---------- Information shown

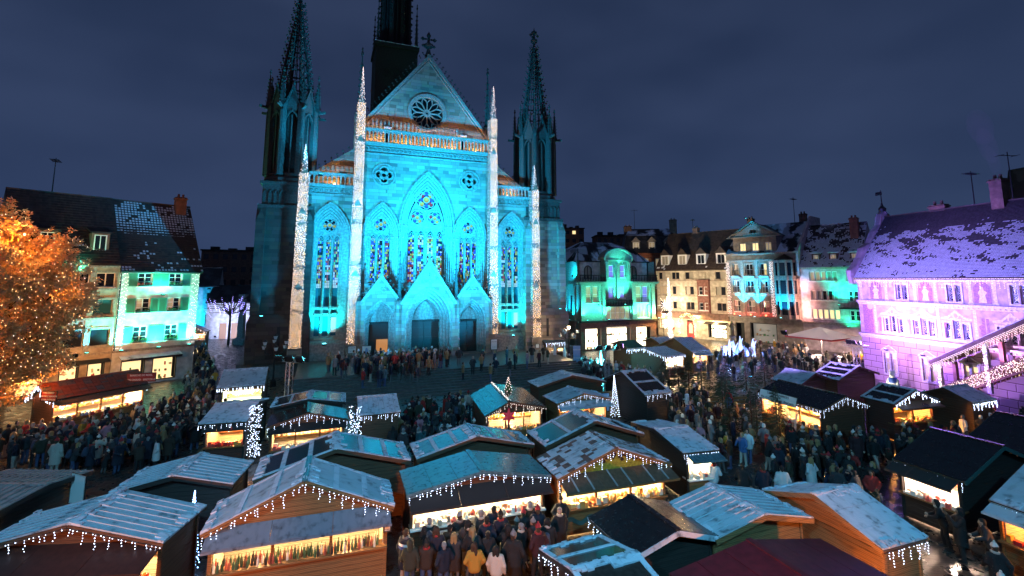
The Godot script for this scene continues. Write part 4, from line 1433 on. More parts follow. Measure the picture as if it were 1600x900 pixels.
func corner_shop() -> void:
	var at := Vector3(9.72,0,-70.27); var turn := deg_to_rad(21.5)
	var bs := Basis(Vector3.UP,turn)
	var w := func(x: float,y: float,z: float) -> Vector3: return at + bs*Vector3(x,y,z)
	var t := thing("corner_shop_building","ornate corner building lit green, arched centre bay over three glaring shop windows","building",at,turn)
	var b := MB.new()
	b.wall(rect(0,0,13,4.05),[rect(0.66,0.15,3.42,3.1),rect(4.2,0.15,8.48,3.15),rect(9.29,0.15,12.06,3.1)],-0.3,0)
	obj("shop_front",b,mat("shop_stone",0.25,0.13,0.1,0.7,{"tex": "mottle","scale": 0.3}),t)
	for x in [[0.66,3.42],[4.2,8.48],[9.29,12.06]]: shop(t,x[0],0.15,x[1],3.1,"shop_white",true,"shop_stone")
	var tm := TextMesh.new()
	tm.text = "MAROQUINERIE"; tm.font_size = 32; tm.pixel_size = 0.016; tm.depth = 0.04
	var lt := put("lettering",tm,M.black,t)
	lt.position = Vector3(6.3,3.66,0.02)
	var holes := [rect(0.95,6.7,1.85,9.05),rect(2.1,6.7,3.0,9.05),rect(9.5,6.6,10.5,9.0),rect(10.72,6.6,11.7,9.0),rect(4.75,7.35,5.6,9.0),rect(6.57,7.35,7.5,9.0),rect(4.3,4.25,8.4,6.1),rect(9.6,4.4,11.6,6.3)]
	b = MB.new()
	b.wall(rect(0,4.05,13,9.7),holes,-0.35,0)
	obj("upper_front",b,M.stone_trim,t)
	body(0,13,12.7,-11,0,t,M.stone_trim)
	for h in holes.slice(0,4): win(t,h[0].x,h[0].y,h[2].x,h[2].y,-0.2,"pane_dim","white_paint",1,2,{"rail": true,"mix": "pane_violet"})
	for h in holes.slice(4,6): win(t,h[0].x,h[0].y,h[2].x,h[2].y,-0.2,"pane_violet","white_paint",1,2)
	win(t,4.3,4.25,8.4,6.1,-0.25,"pane_dim","white_paint",5,2)
	win(t,9.6,4.4,11.6,6.3,-0.25,"pane_dim","white_paint",3,1)
	for x in [0.35,3.85,8.95,12.5]:
		b = MB.new()
		b.box(Vector3(x - 0.3,4.1,0),Vector3(x + 0.3,9.1,0.22))
		b.box(Vector3(x - 0.38,9.0,0),Vector3(x + 0.38,9.3,0.32)); b.box(Vector3(x - 0.4,4.1,0),Vector3(x + 0.4,4.5,0.32))
		obj("pilaster",b,M.stone_trim,t)
	b = MB.new()
	b.box(Vector3(-0.2,3.95,0),Vector3(13.2,4.18,0.55))
	obj("shop_cornice",b,M.iron,t)
	for e in [[-0.3,4.2],[8.6,13.3]]:
		b = MB.new()
		b.box(Vector3(e[0],9.35,0),Vector3(e[1],9.5,0.35)); b.box(Vector3(e[0] - 0.1,9.5,0),Vector3(e[1] + 0.1,9.72,0.6))
		obj("cornice",b,M.stone_trim,t)
	for e in [[-0.2,4.0],[8.8,13.2],[4.1,8.7]]:
		b = MB.new()
		var y0 := 9.75 if e[0] != 4.1 else 6.25
		var hh := 0.95 if e[0] != 4.1 else 0.8
		b.box(Vector3(e[0],y0 + hh - 0.12,0.3),Vector3(e[1],y0 + hh,0.5)); b.box(Vector3(e[0],y0,0.3),Vector3(e[1],y0 + 0.1,0.5))
		var n := int((e[1] - e[0]) / 0.26)
		for k in n: b.lathe([Vector2(0.05,0),Vector2(0.09,0.3),Vector2(0.04,hh - 0.12)],5,Vector3(lerpf(e[0] + 0.1,e[1] - 0.1,float(k) / (n - 1)),y0,0.4))
		if e[0] == 4.1: b.box(Vector3(4.0,6.1,0),Vector3(8.8,6.25,0.6))
		obj("balcony_rail",b,M.iron,t)
	# attic storey, set back, with oval lights
	b = MB.new()
	b.wall(rect(0.4,9.7,12.6,12.7),[arch_open(2.1,0.55,10.2,11.4,12.0,6),arch_open(10.0,0.55,10.2,11.4,12.0,6)],-1.6,-1.3)
	obj("attic_wall",b,M.plaster_white,t)
	for x in [2.1,10.0]:
		b = MB.new()
		b.ring(arch_open(x,0.55,10.2,11.4,12.0,6),true,0.0,0.1,-1.4,-1.22)
		b.box(Vector3(x - 0.03,10.2,-1.4),Vector3(x + 0.03,11.9,-1.3))
		obj("oval_window_frame",b,M.iron,t)
		b = MB.new()
		b.flat(arch_open(x,0.5,10.2,11.4,12.0,6),-1.45)
		obj("oval_pane",b,M.pane_blind,t)
	b = MB.new()   # centre bay
	b.wall(PackedVector2Array([Vector2(4.2,9.7),Vector2(8.6,9.7),Vector2(8.6,12.9),Vector2(4.2,12.9)]),[rect(4.8,10.3,5.65,12.15),rect(6.75,10.3,7.6,12.15)],-1.3,0.1)
	var cap := PackedVector2Array([Vector2(4.2,12.9)])
	for k in 13: cap.append(Vector2(6.4 - cos(PI*k / 12)*2.3,12.9 + sin(PI*k / 12)*1.5))
	b.prism(cap.slice(1),-1.3,0.1)
	obj("centre_bay",b,M.stone_trim,t)
	b = MB.new()
	b.ring(cap.slice(1),false,0.0,0.22,-1.4,0.45)
	b.box(Vector3(4.0,12.75,0),Vector3(8.8,12.95,0.4))
	obj("arched_pediment",b,M.stone_trim,t)
	for x in [4.8,6.75]: win(t,x,10.3,x + 0.85,12.15,-0.05,"pane_violet","white_paint",1,2)
	for x in [4.4,6.2,8.2]:
		b = MB.new()
		b.box(Vector3(x - 0.2,7.2 if x == 6.2 else 9.75,0.1),Vector3(x + 0.2,12.3,0.35)); b.lathe([Vector2(0.28,0),Vector2(0.3,0.4),Vector2(0.2,0.45)],8,Vector3(x,12.2,0.28))
		obj("half_column",b,M.stone_trim,t)
	# mansard with snow, hipped, in folded sheets
	for e in [[-0.2,13.2,12.7,-1.2,1.2,11.4,14.6,-2.8],[1.2,11.4,14.6,-2.8,3.4,9.0,15.9,-5.4]]:
		b = MB.new()
		var a: Array = e
		b.quad(Vector3(a[0],a[2],a[3]),Vector3(a[4],a[6],a[7]),Vector3(a[5],a[6],a[7]),Vector3(a[1],a[2],a[3]))
		b.quad(Vector3(a[0],a[2],-11 - a[3]),Vector3(a[4],a[6],-11 - a[7]),Vector3(a[4],a[6],a[7]),Vector3(a[0],a[2],a[3]))
		b.quad(Vector3(a[1],a[2],a[3]),Vector3(a[5],a[6],a[7]),Vector3(a[5],a[6],-11 - a[7]),Vector3(a[1],a[2],-11 - a[3]))
		obj("mansard_slope",b,M.roof_frost,t)
	b = MB.new()
	for k in 7:
		var x := 0.4 + k*2.0
		b.bar(Vector3(x,12.72,-1.18),Vector3(lerpf(1.3,11.3,k / 6.0),14.64,-2.78),0.12,0.1)
	b.box(Vector3(-0.3,12.6,-1.3),Vector3(13.3,12.76,-1.05))
	obj("lead_rolls",b,M.slate,t)
	# side face towards the church
	b = MB.new()
	for k in 3:
		var z := -1.6 - k*2.4
		b.box(Vector3(-0.22,0.5,z - 0.35),Vector3(0,9.0,z + 0.35))
	b.box(Vector3(-0.55,9.4,-10.6),Vector3(0,9.72,0)); b.box(Vector3(-0.4,3.9,-10.6),Vector3(0,4.15,0))
	obj("side_pilasters",b,M.stone_trim,t)
	for k in 2: win_side(t,-2.3 - k*2.4,5.2,7.8)
	var gr := Color(0.22,1.0,0.86)
	var i := 0
	for x in [0.35,3.85,8.95,12.5]:
		flood("green uplight at the foot of the %s pilaster of the ornate corner building" % ["first","second","third","fourth"][i],w.call(x,4.4,1.3),w.call(x,8.6,0.0),"lens_green",gr,60,52,0.12,"green uplights on the corner building")
		i += 1
	for x in [2.0,10.6]:
		flood("green lamp over the %s panel of the ornate corner building" % ["left","right"][int(x > 5)],w.call(x,6.4,1.6),w.call(x,4.8,0),"lens_green",gr,16,60,0.12)
	flood("green lamp at the centre balcony of the ornate corner building",w.call(6.3,6.5,1.8),w.call(6.3,11.0,0),"lens_green",gr,70,46,0.14)
	flood("green uplight under the arched pediment of the ornate corner building",w.call(6.4,12.4,1.2),w.call(6.4,14.2,0),"lens_green",gr,7,60,0.12)
	flood("cyan lamp on the left terrace of the ornate corner building",w.call(-0.8,10.6,-0.6),w.call(0.4,12.5,-4),"lens_cyan",Color(0.05,0.8,1.0),26,60,0.14)
	for k in 2:
		flood("cyan uplight on the side of the corner building, %s the church" % ["farther from","nearer to"][k],w.call(-0.9,4.3,-1.6 - 2.4*k),w.call(0,9.0,-1.6 - 2.4*k),"lens_cyan",Color(0.05,0.8,1.0),55,42,0.12)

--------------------

● **Written request**: Find the word "from" in the material, then list each line that holds it.

● **The output**:
The Godot script for this scene continues. Write part 4, from line 1433 on. More parts follow. Measure the picture as if it were 1600x900 pixels.
		flood("cyan uplight on the side of the corner building, %s the church" % ["farther from","nearer to"][k],w.call(-0.9,4.3,-1.6 - 2.4*k),w.call(0,9.0,-1.6 - 2.4*k),"lens_cyan",Color(0.05,0.8,1.0),55,42,0.12)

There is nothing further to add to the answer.